Reproduce the material in full, unchanged.

***

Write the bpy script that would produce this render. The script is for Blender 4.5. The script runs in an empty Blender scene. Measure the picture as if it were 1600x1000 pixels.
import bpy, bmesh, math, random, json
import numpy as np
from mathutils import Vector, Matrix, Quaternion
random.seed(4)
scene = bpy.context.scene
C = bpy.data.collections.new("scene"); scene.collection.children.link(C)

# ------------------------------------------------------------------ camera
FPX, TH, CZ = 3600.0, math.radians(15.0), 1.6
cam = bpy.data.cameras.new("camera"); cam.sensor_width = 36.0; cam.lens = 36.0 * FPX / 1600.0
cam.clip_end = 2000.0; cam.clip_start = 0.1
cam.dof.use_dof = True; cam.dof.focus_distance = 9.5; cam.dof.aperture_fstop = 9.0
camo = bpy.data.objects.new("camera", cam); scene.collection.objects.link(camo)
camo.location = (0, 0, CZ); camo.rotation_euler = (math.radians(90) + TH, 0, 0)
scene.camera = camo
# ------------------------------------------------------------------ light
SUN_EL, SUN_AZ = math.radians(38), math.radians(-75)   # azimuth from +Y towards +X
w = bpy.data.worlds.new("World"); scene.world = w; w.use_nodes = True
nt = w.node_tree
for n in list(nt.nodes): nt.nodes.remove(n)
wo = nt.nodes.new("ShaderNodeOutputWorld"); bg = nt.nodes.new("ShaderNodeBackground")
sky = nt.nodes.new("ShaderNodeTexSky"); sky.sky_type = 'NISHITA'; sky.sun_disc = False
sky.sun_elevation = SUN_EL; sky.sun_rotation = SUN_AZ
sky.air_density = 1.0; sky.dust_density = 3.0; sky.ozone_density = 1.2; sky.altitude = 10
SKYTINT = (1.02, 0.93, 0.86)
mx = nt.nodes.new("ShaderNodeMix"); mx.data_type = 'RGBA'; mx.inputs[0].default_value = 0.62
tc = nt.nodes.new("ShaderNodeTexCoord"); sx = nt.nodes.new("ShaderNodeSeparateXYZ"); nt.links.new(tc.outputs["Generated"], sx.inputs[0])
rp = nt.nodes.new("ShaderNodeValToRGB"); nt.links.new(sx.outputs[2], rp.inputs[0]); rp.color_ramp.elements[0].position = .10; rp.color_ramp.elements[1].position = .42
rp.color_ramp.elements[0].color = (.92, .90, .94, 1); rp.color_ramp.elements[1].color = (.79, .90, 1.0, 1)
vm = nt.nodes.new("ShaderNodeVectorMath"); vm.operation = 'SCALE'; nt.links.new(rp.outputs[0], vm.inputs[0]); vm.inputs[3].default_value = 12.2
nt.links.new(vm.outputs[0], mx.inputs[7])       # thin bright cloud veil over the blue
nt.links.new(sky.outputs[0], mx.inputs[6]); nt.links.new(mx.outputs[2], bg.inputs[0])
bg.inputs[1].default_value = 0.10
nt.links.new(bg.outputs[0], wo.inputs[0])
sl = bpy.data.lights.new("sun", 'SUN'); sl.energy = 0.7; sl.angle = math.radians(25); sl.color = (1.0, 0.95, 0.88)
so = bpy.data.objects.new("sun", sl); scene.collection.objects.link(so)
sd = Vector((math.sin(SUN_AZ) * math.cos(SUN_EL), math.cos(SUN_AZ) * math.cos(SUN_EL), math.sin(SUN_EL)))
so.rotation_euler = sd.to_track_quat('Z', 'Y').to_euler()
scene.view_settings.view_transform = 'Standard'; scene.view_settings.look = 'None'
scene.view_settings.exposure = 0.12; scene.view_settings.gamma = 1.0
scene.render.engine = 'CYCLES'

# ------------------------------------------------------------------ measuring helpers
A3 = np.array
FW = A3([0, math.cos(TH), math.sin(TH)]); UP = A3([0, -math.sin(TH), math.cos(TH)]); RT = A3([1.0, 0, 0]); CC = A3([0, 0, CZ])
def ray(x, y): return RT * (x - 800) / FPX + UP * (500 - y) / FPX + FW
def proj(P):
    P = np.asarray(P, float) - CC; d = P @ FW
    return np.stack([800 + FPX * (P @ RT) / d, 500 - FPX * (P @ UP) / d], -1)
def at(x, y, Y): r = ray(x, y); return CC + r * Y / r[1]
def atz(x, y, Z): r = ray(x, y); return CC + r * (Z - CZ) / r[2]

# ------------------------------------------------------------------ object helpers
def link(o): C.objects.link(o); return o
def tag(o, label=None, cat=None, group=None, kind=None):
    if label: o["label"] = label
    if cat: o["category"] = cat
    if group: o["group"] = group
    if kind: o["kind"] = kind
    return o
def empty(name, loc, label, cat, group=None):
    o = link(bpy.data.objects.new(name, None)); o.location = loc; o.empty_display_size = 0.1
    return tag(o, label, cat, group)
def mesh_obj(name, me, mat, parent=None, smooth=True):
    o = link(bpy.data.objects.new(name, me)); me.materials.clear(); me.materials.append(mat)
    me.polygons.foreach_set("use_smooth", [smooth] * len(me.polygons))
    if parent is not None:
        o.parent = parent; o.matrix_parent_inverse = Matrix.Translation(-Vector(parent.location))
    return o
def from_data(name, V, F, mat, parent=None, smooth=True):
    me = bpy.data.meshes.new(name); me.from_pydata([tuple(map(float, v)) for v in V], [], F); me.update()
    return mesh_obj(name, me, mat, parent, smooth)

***

--- RESPONSE ---
Write the bpy script that would produce this render. The script is for Blender 4.5. The script runs in an empty Blender scene. Measure the picture as if it were 1600x1000 pixels.
import bpy, bmesh, math, random, json
import numpy as np
from mathutils import Vector, Matrix, Quaternion
random.seed(4)
scene = bpy.context.scene
C = bpy.data.collections.new("scene"); scene.collection.children.link(C)

# ------------------------------------------------------------------ camera
FPX, TH, CZ = 3600.0, math.radians(15.0), 1.6
cam = bpy.data.cameras.new("camera"); cam.sensor_width = 36.0; cam.lens = 36.0 * FPX / 1600.0
cam.clip_end = 2000.0; cam.clip_start = 0.1
cam.dof.use_dof = True; cam.dof.focus_distance = 9.5; cam.dof.aperture_fstop = 9.0
camo = bpy.data.objects.new("camera", cam); scene.collection.objects.link(camo)
camo.location = (0, 0, CZ); camo.rotation_euler = (math.radians(90) + TH, 0, 0)
scene.camera = camo
# ------------------------------------------------------------------ light
SUN_EL, SUN_AZ = math.radians(38), math.radians(-75)   # azimuth from +Y towards +X
w = bpy.data.worlds.new("World"); scene.world = w; w.use_nodes = True
nt = w.node_tree
for n in list(nt.nodes): nt.nodes.remove(n)
wo = nt.nodes.new("ShaderNodeOutputWorld"); bg = nt.nodes.new("ShaderNodeBackground")
sky = nt.nodes.new("ShaderNodeTexSky"); sky.sky_type = 'NISHITA'; sky.sun_disc = False
sky.sun_elevation = SUN_EL; sky.sun_rotation = SUN_AZ
sky.air_density = 1.0; sky.dust_density = 3.0; sky.ozone_density = 1.2; sky.altitude = 10
SKYTINT = (1.02, 0.93, 0.86)
mx = nt.nodes.new("ShaderNodeMix"); mx.data_type = 'RGBA'; mx.inputs[0].default_value = 0.62
tc = nt.nodes.new("ShaderNodeTexCoord"); sx = nt.nodes.new("ShaderNodeSeparateXYZ"); nt.links.new(tc.outputs["Generated"], sx.inputs[0])
rp = nt.nodes.new("ShaderNodeValToRGB"); nt.links.new(sx.outputs[2], rp.inputs[0]); rp.color_ramp.elements[0].position = .10; rp.color_ramp.elements[1].position = .42
rp.color_ramp.elements[0].color = (.92, .90, .94, 1); rp.color_ramp.elements[1].color = (.79, .90, 1.0, 1)
vm = nt.nodes.new("ShaderNodeVectorMath"); vm.operation = 'SCALE'; nt.links.new(rp.outputs[0], vm.inputs[0]); vm.inputs[3].default_value = 12.2
nt.links.new(vm.outputs[0], mx.inputs[7])       # thin bright cloud veil over the blue
nt.links.new(sky.outputs[0], mx.inputs[6]); nt.links.new(mx.outputs[2], bg.inputs[0])
bg.inputs[1].default_value = 0.10
nt.links.new(bg.outputs[0], wo.inputs[0])
sl = bpy.data.lights.new("sun", 'SUN'); sl.energy = 0.7; sl.angle = math.radians(25); sl.color = (1.0, 0.95, 0.88)
so = bpy.data.objects.new("sun", sl); scene.collection.objects.link(so)
sd = Vector((math.sin(SUN_AZ) * math.cos(SUN_EL), math.cos(SUN_AZ) * math.cos(SUN_EL), math.sin(SUN_EL)))
so.rotation_euler = sd.to_track_quat('Z', 'Y').to_euler()
scene.view_settings.view_transform = 'Standard'; scene.view_settings.look = 'None'
scene.view_settings.exposure = 0.12; scene.view_settings.gamma = 1.0
scene.render.engine = 'CYCLES'

# ------------------------------------------------------------------ measuring helpers
A3 = np.array
FW = A3([0, math.cos(TH), math.sin(TH)]); UP = A3([0, -math.sin(TH), math.cos(TH)]); RT = A3([1.0, 0, 0]); CC = A3([0, 0, CZ])
def ray(x, y): return RT * (x - 800) / FPX + UP * (500 - y) / FPX + FW
def proj(P):
    P = np.asarray(P, float) - CC; d = P @ FW
    return np.stack([800 + FPX * (P @ RT) / d, 500 - FPX * (P @ UP) / d], -1)
def at(x, y, Y): r = ray(x, y); return CC + r * Y / r[1]
def atz(x, y, Z): r = ray(x, y); return CC + r * (Z - CZ) / r[2]

# ------------------------------------------------------------------ object helpers
def link(o): C.objects.link(o); return o
def tag(o, label=None, cat=None, group=None, kind=None):
    if label: o["label"] = label
    if cat: o["category"] = cat
    if group: o["group"] = group
    if kind: o["kind"] = kind
    return o
def empty(name, loc, label, cat, group=None):
    o = link(bpy.data.objects.new(name, None)); o.location = loc; o.empty_display_size = 0.1
    return tag(o, label, cat, group)
def mesh_obj(name, me, mat, parent=None, smooth=True):
    o = link(bpy.data.objects.new(name, me)); me.materials.clear(); me.materials.append(mat)
    me.polygons.foreach_set("use_smooth", [smooth] * len(me.polygons))
    if parent is not None:
        o.parent = parent; o.matrix_parent_inverse = Matrix.Translation(-Vector(parent.location))
    return o
def from_data(name, V, F, mat, parent=None, smooth=True):
    me = bpy.data.meshes.new(name); me.from_pydata([tuple(map(float, v)) for v in V], [], F); me.update()
    return mesh_obj(name, me, mat, parent, smooth)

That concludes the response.